ALL MEN 21 TO 27 MUST AID NATION

Washington, April 28 – Both senate and house voted approval today of the administration’s proposal to raise a great army on the principle of selective conscription, voting down by overwhelming majorities the volunteer army amendments around which opponents of the administration plan had centered their fight. Tonight the selective draft bill was pressed for passage in both houses, with the indications that before morning both would approve it without material changes in the more important provision written into it by the army general staff and approved by President Wilson.

In the senate the vote on the volunteer amendment was 69 to 18 and in the house it was 279 to 96, supporters of conscription marshaling a strength which surprised even administration leaders.
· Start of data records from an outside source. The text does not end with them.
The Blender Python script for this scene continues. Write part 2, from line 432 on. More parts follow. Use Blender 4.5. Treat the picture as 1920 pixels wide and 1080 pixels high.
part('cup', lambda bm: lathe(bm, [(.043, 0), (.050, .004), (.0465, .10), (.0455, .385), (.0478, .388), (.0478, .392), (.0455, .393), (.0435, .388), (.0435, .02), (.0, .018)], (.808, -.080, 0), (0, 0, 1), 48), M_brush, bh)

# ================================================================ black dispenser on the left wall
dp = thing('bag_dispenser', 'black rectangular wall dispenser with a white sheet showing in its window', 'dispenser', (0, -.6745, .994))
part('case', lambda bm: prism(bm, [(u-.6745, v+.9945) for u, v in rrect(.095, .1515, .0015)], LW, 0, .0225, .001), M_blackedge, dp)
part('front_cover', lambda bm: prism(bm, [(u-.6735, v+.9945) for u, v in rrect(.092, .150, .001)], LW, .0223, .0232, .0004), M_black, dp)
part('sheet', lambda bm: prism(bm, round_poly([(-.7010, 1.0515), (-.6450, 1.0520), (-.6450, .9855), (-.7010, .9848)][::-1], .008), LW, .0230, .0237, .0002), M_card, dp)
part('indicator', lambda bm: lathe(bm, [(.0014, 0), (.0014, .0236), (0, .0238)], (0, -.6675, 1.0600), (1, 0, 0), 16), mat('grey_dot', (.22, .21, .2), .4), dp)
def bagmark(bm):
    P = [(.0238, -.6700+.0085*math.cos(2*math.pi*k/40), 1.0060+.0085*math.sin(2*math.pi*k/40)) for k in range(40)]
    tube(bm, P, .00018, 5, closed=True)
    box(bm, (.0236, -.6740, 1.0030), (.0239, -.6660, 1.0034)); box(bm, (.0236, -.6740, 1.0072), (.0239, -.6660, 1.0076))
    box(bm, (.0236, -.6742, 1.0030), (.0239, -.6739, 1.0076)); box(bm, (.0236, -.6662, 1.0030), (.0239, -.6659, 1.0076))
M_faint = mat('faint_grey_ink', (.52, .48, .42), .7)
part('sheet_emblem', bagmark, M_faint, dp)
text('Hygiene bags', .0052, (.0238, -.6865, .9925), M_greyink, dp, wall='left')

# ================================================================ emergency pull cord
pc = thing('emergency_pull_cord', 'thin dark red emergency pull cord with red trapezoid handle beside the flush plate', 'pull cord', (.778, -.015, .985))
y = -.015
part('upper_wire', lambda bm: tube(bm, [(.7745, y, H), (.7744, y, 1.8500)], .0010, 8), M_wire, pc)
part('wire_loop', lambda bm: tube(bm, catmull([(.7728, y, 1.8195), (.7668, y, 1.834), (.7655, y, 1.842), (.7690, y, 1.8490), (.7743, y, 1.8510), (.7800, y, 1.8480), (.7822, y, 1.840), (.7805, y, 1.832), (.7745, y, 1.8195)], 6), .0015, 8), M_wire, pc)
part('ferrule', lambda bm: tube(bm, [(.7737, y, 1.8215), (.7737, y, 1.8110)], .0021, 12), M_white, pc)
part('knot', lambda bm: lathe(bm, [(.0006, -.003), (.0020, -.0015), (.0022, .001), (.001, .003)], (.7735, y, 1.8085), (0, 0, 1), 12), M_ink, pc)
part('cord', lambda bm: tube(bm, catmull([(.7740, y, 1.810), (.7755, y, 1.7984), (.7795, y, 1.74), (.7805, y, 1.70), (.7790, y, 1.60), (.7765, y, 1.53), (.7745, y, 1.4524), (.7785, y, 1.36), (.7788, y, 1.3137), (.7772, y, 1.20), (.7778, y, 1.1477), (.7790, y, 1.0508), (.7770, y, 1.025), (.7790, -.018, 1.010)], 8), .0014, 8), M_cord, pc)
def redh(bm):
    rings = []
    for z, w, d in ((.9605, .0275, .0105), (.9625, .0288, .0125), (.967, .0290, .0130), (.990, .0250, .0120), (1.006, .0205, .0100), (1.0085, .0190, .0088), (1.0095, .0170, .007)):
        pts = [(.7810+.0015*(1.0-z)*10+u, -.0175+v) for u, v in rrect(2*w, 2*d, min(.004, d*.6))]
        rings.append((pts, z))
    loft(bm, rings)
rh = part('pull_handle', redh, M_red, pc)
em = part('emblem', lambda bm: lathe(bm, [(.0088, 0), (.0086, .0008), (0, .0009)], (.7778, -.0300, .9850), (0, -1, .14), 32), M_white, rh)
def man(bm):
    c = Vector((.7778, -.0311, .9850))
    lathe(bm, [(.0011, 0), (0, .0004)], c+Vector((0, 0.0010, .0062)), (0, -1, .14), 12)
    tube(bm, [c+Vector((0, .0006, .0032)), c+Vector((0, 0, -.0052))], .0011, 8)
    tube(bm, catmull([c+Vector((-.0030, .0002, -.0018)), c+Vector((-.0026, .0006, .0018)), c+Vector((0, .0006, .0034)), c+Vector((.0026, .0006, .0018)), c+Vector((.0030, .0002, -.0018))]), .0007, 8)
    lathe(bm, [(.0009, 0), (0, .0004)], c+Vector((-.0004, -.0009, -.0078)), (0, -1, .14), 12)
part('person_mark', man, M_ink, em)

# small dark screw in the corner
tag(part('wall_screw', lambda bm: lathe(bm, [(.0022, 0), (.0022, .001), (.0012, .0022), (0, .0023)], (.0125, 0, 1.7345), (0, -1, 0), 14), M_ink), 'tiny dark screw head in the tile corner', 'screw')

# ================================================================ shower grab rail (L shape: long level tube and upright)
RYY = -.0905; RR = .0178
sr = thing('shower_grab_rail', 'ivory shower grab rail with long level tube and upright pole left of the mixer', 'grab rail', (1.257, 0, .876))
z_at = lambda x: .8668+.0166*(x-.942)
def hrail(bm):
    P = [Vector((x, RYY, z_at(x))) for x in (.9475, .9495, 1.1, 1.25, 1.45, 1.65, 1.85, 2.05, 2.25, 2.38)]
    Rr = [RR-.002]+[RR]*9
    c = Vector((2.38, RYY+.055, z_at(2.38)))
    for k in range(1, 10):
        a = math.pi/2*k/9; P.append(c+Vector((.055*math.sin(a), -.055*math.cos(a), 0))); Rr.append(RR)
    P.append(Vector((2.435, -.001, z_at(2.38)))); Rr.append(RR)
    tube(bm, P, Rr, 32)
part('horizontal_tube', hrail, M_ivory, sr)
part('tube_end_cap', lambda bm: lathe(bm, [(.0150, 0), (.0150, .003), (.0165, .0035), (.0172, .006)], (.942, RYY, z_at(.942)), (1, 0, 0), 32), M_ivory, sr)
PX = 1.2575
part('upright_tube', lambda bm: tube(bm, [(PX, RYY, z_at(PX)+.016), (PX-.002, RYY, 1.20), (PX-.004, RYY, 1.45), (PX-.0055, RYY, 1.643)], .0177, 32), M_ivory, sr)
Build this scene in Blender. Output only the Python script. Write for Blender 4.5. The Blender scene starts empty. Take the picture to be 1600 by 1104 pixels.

Whether congress finally would accept the staff’s recommendations regarding the ages between which conscription would apply appeared more uncertain. In the senate the bill’s stipulation that men between 19 and 25 should be liable to the draft was changed to make the minimum 21 and the maximum 27. The house voted down all proposed changes in the military committee’s recommendation that the limits be fixed at 21 and 40.

LIVE WIRES LEARN THE STATUS OF ROAD WORK

Road supervisors of Clackamas County broke bread Wednesday at the Commercial Club with the Live Wires, who have for several years entertained the men who form the storm center of road activity.

…Judge Anderson took occasion to correct what he said were misstatements of the “Twelve Disciples of Road Efficiency” of the Commercial Club, who had stated the road expenditures of Clackamas County within the last 10 years to be $3,000,000. He said the total amount spent on the roads is that period would not exceed $1,500,000 and that much of the criticism directed at the road system in this county was “useless criticism.” Judge Anderson stated that in Clackamas County there are 164 miles of macadam road (layered crushed rock), 187 gravel and 90 plank. Last year, he said, the county had made 27 miles of crushed rock road, 13 miles of gravel, eight miles of plank, one and seven-tenths miles of bituminous macadam and nearly four miles of asphaltic concrete paving, besides using 17,437 cubic yards of crushed rock in repairs and re-dressing.